In this case, df = DataFrame(A = Int64[], B = Int64[]) is not sufficient.
The NamedTuple A = Int64[], B = Int64[] needs to be create dynamically.
Let's assume we have a vector of column names col_names and a vector of column types colum_types from which to create an emptyDataFrame.
col_names = [:A, :B] # needs to be a vector Symbols
col_types = [Int64, Float64]
# Create a NamedTuple (A=Int64[], ....) by doing
named_tuple = (; zip(col_names, type[] for type in col_types )...)
df = DataFrame(named_tuple) # 0×2 DataFrame
Alternatively, the NameTuple could be created with
# or by doing
named_tuple = NamedTuple{Tuple(col_names)}(type[] for type in col_types )
I think at least in the latest version of Julia you can achieve this by creating a pair object without specifying type
df = DataFrame("A" => [], "B" => [])
push!(df, [5,'f'])
1×2 DataFrame
Row │ A B
│ Any Any
─────┼──────────
1 │ 5 f
as seen in this post by #Bogumił Kamiński where multiple columns are needed, something like this can be done:
entries = ["A", "B", "C", "D"]
df = DataFrame([ name =>[] for name in entries])
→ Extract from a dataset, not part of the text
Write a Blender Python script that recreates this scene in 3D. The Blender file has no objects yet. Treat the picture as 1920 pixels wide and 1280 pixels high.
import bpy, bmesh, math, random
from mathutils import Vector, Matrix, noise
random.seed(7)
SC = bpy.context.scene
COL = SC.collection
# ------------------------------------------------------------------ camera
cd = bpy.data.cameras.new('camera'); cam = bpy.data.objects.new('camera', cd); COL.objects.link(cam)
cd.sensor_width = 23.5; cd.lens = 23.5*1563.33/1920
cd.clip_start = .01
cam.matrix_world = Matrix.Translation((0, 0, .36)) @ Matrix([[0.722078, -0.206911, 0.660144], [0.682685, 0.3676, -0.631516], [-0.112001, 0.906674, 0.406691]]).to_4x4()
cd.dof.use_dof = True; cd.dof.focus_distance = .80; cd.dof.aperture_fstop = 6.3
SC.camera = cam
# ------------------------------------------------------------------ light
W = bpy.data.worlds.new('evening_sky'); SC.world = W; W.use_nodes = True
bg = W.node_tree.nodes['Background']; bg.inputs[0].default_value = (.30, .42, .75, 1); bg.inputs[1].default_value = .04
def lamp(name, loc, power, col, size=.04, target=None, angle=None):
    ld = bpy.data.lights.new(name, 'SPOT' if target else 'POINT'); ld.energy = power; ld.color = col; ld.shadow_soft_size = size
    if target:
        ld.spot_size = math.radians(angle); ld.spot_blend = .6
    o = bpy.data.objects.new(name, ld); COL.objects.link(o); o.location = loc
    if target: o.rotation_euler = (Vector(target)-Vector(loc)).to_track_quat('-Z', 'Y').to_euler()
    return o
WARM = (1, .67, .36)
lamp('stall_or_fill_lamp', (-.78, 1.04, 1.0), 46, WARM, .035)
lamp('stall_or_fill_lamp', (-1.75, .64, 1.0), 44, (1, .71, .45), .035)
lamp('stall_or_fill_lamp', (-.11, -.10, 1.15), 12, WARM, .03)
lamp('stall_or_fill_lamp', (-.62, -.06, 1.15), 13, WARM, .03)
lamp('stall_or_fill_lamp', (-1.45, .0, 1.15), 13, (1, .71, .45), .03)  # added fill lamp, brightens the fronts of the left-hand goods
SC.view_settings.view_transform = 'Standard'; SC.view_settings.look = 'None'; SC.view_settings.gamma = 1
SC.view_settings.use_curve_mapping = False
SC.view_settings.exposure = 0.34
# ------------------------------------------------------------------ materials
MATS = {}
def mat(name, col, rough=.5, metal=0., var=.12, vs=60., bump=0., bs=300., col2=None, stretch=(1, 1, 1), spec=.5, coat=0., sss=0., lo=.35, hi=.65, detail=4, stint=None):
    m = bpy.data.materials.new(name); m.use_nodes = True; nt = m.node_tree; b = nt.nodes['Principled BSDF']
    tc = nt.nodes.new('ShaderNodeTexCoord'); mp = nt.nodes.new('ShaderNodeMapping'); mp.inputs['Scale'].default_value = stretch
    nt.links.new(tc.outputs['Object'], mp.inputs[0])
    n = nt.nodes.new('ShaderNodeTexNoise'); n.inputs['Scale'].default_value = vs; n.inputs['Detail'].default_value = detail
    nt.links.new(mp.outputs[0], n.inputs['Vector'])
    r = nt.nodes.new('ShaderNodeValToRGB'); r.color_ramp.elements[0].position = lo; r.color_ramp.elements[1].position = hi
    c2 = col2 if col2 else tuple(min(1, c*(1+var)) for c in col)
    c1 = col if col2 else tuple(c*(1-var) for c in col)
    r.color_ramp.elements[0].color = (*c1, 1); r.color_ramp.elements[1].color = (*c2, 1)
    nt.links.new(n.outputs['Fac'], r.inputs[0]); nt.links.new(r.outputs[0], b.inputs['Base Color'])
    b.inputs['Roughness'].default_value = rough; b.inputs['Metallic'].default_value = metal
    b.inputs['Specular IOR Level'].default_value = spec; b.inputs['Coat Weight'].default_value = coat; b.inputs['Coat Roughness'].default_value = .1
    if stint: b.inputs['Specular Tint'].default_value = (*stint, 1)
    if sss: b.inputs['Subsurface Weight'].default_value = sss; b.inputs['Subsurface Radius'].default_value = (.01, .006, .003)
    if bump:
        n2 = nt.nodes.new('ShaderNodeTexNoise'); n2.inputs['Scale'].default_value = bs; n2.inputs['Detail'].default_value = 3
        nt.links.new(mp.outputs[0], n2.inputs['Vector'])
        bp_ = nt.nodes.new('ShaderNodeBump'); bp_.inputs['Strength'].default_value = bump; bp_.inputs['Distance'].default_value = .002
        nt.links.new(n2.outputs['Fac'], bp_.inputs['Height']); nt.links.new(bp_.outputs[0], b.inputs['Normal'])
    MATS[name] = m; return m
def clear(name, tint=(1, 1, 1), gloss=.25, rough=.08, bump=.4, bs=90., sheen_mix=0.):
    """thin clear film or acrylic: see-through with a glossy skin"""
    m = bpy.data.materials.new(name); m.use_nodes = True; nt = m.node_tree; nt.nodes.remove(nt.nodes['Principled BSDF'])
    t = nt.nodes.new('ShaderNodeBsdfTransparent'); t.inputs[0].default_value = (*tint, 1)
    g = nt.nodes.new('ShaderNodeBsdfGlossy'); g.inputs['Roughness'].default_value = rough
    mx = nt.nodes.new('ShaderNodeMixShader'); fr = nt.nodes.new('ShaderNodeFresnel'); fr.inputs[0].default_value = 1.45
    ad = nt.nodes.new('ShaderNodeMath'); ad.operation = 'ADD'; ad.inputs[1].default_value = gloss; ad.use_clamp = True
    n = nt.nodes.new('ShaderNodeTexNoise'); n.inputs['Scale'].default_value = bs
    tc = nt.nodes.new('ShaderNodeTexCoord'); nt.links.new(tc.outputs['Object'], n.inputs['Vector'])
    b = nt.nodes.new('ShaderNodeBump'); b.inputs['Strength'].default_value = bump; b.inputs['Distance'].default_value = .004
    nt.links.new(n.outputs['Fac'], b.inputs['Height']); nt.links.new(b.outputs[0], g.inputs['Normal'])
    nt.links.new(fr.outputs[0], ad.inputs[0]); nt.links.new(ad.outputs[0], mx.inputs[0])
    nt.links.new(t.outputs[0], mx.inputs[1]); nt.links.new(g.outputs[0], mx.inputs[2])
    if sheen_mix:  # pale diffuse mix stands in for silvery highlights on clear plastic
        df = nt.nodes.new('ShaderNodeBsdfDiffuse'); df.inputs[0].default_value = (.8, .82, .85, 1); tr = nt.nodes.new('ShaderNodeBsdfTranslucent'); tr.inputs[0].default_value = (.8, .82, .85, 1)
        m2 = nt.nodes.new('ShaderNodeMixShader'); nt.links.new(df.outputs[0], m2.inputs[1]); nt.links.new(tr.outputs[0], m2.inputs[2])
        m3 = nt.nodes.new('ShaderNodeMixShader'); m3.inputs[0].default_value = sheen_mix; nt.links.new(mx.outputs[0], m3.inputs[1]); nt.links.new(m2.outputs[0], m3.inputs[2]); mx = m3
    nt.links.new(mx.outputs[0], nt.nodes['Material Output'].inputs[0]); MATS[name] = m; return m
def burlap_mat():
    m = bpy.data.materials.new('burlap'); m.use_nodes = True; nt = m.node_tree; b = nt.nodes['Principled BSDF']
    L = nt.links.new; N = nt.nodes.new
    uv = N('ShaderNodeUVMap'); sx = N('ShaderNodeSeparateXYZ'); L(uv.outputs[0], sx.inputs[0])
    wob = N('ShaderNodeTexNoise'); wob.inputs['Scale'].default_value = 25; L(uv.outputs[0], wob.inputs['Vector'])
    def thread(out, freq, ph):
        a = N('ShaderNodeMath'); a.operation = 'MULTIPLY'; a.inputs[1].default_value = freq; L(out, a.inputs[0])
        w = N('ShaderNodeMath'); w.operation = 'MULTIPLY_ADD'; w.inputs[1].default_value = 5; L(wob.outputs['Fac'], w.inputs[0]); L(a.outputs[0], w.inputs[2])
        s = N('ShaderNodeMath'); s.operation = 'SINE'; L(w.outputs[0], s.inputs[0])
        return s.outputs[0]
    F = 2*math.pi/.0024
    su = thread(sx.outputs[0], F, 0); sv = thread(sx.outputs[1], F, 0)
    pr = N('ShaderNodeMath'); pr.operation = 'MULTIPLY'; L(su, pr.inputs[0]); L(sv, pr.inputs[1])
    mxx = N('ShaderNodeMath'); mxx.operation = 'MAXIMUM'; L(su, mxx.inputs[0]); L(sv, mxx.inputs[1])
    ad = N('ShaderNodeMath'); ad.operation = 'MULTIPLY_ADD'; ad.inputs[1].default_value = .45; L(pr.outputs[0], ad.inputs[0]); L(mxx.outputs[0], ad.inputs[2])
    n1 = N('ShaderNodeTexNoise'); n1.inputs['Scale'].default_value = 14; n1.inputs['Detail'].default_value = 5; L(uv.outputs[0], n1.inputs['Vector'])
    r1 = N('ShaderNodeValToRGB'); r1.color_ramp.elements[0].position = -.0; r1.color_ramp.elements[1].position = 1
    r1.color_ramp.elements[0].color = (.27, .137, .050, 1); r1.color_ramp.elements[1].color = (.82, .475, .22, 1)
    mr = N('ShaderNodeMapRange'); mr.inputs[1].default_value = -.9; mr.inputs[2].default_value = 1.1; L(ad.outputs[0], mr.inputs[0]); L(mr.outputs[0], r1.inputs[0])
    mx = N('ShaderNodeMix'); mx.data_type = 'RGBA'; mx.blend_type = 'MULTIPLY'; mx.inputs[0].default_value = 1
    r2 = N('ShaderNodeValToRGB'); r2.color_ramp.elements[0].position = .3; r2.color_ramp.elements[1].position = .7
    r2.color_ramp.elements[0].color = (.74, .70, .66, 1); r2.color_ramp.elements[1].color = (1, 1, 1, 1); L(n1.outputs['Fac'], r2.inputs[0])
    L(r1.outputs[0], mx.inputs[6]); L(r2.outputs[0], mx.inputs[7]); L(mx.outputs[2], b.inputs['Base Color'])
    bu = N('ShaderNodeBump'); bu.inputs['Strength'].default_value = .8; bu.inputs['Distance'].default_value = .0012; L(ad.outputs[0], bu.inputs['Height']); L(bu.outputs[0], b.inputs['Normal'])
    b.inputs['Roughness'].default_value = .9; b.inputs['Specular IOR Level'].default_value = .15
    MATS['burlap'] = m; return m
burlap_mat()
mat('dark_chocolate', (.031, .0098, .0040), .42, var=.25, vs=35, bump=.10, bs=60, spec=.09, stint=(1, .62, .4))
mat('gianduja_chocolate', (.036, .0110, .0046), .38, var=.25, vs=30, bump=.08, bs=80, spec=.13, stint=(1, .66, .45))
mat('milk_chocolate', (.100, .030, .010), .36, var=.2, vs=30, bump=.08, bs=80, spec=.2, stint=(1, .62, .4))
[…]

julia> push!(df,[4,5,'r','p'])
1×4 DataFrame
Row │ A B C D
│ Any Any Any Any
─────┼────────────────────
1 │ 4 5 r p
Or as pointed out by #Antonello below if you know that type you can do.
df = DataFrame([name => Int[] for name in entries])
which is also in #Bogumil Kaminski's original post.